◆ WHAT YOU WILL DO:
Copy exactly, please, the lines of the data from its start through the line containing "V3 = Vector".
— Start INFORMATION SUPPLIED —
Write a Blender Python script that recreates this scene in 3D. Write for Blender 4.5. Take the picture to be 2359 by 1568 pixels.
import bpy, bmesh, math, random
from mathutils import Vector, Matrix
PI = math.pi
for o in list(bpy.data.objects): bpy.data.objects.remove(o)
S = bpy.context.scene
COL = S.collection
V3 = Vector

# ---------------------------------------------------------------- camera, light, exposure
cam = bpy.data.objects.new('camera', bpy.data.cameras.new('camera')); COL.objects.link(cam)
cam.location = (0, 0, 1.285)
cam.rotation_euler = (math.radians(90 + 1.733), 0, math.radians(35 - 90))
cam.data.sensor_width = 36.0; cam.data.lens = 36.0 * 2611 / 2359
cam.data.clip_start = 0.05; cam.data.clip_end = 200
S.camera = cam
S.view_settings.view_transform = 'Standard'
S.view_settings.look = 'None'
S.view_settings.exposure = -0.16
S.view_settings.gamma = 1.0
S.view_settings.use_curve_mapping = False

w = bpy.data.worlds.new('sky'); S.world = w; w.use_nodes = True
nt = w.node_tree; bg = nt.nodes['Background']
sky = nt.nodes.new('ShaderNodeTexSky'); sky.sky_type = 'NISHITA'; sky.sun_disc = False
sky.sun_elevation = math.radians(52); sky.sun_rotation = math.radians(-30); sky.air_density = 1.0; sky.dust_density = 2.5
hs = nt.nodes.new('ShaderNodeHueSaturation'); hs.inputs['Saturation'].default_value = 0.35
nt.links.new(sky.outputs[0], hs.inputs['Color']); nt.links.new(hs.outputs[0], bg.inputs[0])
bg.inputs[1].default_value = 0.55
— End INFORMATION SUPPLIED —
◆ WORKED SOLUTION:
Write a Blender Python script that recreates this scene in 3D. Write for Blender 4.5. Take the picture to be 2359 by 1568 pixels.
import bpy, bmesh, math, random
from mathutils import Vector, Matrix
PI = math.pi
for o in list(bpy.data.objects): bpy.data.objects.remove(o)
S = bpy.context.scene
COL = S.collection
V3 = Vector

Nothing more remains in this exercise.